Politkovskaya Murder Newspaper Offers Reward for Slain Russian Journalist's Killers

The murder of investigative journalist Anna Politkovskaya has prompted her newspaper to offer an award of close to $1 million for information about her killers. Her death has raised uncomfortable questions about press freedom in Russia on the eve of President Vladimir Putin's visit to Germany.


Journalist Anna Politkovskaya was killed on Saturday in a contract-style shooting.
DPA

Journalist Anna Politkovskaya was killed on Saturday in a contract-style shooting.

Following the murder of the investigative journalist Anna Politkovskaya on Saturday, the newspaper Novaya Gazeta has announced that it will pay a reward of 25 million rubles ($930,000 or €730, 000) for information about the crime. "As long as there is a Novaya Gazeta, her killers will not sleep easy," the newspaper promised.

Politkovskaya was killed on Saturday in the elevator of her Moscow apartment building.

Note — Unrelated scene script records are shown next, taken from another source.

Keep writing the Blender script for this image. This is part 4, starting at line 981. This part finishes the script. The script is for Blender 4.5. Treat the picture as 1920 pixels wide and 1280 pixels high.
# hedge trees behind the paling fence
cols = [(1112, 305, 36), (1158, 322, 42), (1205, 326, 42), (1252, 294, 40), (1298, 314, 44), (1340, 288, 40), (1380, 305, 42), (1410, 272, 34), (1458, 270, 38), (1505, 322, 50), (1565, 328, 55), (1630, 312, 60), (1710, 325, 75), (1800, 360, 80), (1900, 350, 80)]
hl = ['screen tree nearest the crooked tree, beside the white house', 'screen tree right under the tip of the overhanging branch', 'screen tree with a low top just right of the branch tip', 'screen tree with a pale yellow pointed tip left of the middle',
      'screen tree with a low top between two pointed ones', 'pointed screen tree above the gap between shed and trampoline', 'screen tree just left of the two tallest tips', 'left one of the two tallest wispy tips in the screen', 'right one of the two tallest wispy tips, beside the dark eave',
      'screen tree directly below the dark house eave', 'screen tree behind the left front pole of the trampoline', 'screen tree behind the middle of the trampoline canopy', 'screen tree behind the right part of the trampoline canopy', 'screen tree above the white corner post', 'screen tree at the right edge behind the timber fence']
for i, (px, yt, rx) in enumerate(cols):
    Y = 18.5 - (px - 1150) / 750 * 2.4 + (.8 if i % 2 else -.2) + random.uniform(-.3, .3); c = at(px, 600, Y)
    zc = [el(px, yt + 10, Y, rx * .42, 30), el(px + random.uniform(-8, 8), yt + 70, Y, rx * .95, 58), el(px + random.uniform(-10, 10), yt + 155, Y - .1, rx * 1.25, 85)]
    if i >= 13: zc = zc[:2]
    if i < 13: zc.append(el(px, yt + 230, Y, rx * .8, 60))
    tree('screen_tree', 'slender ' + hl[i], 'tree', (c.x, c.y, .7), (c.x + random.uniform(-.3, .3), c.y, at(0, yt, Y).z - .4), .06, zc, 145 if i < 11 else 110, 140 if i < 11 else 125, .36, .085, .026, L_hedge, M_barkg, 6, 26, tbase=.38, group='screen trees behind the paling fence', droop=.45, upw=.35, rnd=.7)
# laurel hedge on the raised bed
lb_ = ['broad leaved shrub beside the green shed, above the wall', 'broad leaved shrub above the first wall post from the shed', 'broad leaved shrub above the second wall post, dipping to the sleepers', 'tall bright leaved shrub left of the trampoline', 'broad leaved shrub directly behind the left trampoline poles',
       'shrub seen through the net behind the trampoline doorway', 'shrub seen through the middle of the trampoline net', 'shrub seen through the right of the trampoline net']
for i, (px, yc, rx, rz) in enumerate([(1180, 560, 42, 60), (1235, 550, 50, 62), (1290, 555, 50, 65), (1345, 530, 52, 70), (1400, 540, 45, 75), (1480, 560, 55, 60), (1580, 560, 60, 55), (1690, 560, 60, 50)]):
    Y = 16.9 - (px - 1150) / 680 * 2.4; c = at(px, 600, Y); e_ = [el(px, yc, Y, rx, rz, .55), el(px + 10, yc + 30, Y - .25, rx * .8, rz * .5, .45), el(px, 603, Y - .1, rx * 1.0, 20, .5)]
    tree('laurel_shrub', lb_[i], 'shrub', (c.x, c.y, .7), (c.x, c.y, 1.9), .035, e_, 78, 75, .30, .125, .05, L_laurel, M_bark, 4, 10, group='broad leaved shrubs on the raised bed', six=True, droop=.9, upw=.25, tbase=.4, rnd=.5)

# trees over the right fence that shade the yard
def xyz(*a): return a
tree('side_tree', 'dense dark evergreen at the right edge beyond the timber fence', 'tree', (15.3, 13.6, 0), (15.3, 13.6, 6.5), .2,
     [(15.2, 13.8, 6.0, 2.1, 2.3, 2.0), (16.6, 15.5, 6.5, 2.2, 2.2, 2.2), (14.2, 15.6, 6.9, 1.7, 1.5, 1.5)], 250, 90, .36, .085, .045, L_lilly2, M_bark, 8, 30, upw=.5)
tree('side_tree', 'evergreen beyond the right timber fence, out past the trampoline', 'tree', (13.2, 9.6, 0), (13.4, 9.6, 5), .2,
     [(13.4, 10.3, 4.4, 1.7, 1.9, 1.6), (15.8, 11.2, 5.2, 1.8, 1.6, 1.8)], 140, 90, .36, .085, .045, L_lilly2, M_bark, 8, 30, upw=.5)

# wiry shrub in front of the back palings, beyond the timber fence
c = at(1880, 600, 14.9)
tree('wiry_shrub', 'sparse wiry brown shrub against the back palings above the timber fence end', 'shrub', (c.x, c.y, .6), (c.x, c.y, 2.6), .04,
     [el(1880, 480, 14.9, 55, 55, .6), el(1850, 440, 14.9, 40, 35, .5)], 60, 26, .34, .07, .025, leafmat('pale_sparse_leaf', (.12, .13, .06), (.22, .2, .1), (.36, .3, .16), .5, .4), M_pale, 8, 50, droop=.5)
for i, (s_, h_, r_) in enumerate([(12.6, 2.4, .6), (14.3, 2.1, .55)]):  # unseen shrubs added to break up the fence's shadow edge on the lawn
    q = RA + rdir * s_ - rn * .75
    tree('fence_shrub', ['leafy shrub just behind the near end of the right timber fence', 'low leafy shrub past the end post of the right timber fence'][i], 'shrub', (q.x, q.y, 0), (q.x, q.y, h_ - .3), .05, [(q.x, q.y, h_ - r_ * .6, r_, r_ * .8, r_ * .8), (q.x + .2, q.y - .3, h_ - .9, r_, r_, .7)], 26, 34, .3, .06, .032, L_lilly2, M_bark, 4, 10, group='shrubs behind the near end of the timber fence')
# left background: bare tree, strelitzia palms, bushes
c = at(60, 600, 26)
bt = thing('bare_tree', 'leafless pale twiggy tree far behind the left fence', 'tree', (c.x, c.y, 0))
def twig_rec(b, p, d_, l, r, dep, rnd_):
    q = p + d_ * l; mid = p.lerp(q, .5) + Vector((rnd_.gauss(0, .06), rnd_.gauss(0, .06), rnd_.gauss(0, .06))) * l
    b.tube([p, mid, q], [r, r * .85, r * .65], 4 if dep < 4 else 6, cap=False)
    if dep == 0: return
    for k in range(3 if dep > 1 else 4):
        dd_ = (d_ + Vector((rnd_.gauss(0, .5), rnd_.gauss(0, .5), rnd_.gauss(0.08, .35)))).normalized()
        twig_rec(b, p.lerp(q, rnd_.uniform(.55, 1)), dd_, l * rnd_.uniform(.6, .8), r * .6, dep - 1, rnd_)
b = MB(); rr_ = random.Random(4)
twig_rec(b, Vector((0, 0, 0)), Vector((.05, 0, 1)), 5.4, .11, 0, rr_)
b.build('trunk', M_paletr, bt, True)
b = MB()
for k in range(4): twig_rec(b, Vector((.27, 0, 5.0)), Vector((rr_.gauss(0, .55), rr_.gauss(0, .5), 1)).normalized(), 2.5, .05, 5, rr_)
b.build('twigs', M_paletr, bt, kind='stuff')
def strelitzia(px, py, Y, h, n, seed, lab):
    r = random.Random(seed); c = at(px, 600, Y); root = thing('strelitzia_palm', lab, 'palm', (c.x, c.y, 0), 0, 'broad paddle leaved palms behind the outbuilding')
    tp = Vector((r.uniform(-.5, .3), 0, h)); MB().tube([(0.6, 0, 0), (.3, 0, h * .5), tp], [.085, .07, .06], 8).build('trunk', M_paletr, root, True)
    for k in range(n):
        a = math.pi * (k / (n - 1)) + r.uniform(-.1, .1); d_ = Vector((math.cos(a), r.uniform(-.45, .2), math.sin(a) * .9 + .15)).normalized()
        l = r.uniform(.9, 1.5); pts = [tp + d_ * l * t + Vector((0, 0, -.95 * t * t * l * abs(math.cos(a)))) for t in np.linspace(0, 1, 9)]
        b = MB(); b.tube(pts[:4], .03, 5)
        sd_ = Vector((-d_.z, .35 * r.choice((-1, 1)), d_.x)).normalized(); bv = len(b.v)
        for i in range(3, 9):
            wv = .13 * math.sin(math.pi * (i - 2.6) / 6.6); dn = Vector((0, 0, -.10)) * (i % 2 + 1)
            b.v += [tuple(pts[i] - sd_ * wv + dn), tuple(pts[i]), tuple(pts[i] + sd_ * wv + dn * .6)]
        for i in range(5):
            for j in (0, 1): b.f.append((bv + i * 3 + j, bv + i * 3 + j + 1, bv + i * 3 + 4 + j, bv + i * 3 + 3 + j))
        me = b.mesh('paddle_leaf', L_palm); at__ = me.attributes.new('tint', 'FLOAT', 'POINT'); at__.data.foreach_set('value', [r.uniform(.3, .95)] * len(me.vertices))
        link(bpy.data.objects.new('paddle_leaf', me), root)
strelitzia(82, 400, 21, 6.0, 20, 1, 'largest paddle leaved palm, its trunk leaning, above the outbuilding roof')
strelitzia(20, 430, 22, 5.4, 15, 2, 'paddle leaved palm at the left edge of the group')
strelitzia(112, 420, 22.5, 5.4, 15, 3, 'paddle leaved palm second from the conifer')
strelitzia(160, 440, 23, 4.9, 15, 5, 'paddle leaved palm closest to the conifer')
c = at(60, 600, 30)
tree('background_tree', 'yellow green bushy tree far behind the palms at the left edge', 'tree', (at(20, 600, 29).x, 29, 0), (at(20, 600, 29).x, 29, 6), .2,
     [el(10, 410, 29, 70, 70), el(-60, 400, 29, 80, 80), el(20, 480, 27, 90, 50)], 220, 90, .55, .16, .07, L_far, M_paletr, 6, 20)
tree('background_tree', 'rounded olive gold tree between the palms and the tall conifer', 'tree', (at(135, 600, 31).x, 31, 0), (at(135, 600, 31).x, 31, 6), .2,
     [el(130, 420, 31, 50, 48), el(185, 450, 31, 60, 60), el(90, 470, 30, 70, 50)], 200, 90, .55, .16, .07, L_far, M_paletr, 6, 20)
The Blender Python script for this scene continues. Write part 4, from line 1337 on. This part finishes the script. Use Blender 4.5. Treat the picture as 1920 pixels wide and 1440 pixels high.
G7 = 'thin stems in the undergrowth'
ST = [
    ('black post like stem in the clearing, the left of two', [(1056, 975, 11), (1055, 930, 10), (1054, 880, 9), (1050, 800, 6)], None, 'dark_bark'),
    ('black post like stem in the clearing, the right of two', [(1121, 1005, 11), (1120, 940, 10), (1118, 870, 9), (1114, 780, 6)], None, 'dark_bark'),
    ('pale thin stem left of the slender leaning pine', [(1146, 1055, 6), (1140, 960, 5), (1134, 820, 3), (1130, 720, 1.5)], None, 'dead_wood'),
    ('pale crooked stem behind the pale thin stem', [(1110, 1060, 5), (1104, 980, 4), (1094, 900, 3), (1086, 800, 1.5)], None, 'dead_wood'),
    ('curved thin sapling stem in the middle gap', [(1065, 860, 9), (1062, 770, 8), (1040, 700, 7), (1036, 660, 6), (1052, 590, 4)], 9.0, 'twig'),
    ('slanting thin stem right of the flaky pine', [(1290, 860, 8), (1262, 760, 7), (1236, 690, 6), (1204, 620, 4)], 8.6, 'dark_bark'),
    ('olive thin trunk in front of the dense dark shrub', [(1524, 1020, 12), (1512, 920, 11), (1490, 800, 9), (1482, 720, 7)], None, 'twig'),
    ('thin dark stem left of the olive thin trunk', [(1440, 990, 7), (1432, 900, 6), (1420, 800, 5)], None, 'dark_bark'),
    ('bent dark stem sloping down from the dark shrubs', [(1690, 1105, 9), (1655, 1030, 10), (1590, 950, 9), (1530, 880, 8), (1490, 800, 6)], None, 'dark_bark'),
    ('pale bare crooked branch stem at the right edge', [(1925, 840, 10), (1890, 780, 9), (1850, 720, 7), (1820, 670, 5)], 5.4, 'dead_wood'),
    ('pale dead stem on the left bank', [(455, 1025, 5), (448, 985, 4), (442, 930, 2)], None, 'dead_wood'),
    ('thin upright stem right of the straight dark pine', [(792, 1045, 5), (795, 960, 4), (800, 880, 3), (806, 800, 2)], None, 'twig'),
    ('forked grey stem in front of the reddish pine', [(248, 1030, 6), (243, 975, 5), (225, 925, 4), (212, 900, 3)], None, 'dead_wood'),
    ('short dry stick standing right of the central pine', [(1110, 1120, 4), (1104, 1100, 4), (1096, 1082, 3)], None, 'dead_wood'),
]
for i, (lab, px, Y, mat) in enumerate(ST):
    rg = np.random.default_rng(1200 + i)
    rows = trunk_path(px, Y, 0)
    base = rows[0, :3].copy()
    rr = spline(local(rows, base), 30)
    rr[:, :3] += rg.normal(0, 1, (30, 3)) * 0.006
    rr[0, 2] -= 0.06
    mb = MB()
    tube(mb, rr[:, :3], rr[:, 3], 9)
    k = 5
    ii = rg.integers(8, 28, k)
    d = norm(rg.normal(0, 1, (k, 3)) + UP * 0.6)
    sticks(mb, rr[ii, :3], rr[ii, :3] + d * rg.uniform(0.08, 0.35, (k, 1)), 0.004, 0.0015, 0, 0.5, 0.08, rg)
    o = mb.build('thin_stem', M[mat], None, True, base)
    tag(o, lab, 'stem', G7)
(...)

The journalist had made her name with her critical reporting on the war in Chechnya and had received several death threats. She was a fierce critic of the Russian government, particularly of President Vladimir Putinand the pro-Moscow Chechen president Ramzan Kadyrov. In 2004 she was poisoned while on her way to Beslan to cover the school hostage crisis. She blamed the attack on the Russian security services.

Politkovskaya had been due to publish an article on Monday on kidnapping and torture in Chechnya based on witness accounts. "We never got the article," deputy editor Vitaly Yerushensky told Ekho Moskvy radio, "but she had evidence about these (abducted) people and there were photographs."

Saturday's killing brought to 43 the number of journalists who have been murdered in Russia since 1993. According to the Committee for the Protection of Journalists, Russia is the third most dangerous country in the world for journalists after Iraq and Algeria. Some of these journalists were killed while covering the war in Chechnya, six died during clashes between the government and the opposition in Moscow in 1993, and many have fallen victim to contract-style killings, often because of their attempts to uncover corruption. The most high profile killing up to now had been the 2004 assassination of Paul Kelbnikov, the US born editor of the Russian edition of Forbes magazine.

Russia has pledged to hunt down Politkovskaya's killers. Prosecutor-General Yury Chaika is to take personal charge of the investigation. Moscow police have published CCTV images of their prime suspect, a young man wearing a baseball cap, who followed her inside the building just before the shooting. A pistol and four cartridges were found next to her body.

Well wishers have laid flowers and candles outside Politkovskaya's apartment block and the offices of Novaya Gazeta and on Sunday hundreds rallied in Moscow's Pushkin Square to protest her murder. The 48-year-old mother of two is to be buried in Moscow on Tuesday.

The case has led to increased worries about press freedom in Russia, with the European Union and the US demanding a thorough investigation into the killing. President Putin is due to begin a visit to Germany on Tuesday and he is expected to face tough questions from his hosts about the murder.

When asked by reporters if Chancellor Angela Merkel would bring up the journalist's murder at her meeting with Putin, government spokesman Ulrich Wilhelm said that the Merkel "has always made clear that the development of freedom of opinion and press is an extremely important value for every country." Foreign Ministry spokesman Martin Jaeger added, "The crime must not go unpunished ... It is the task of a government to ensure that a climate of fear in which press freedom cannot develop does not arise in a country."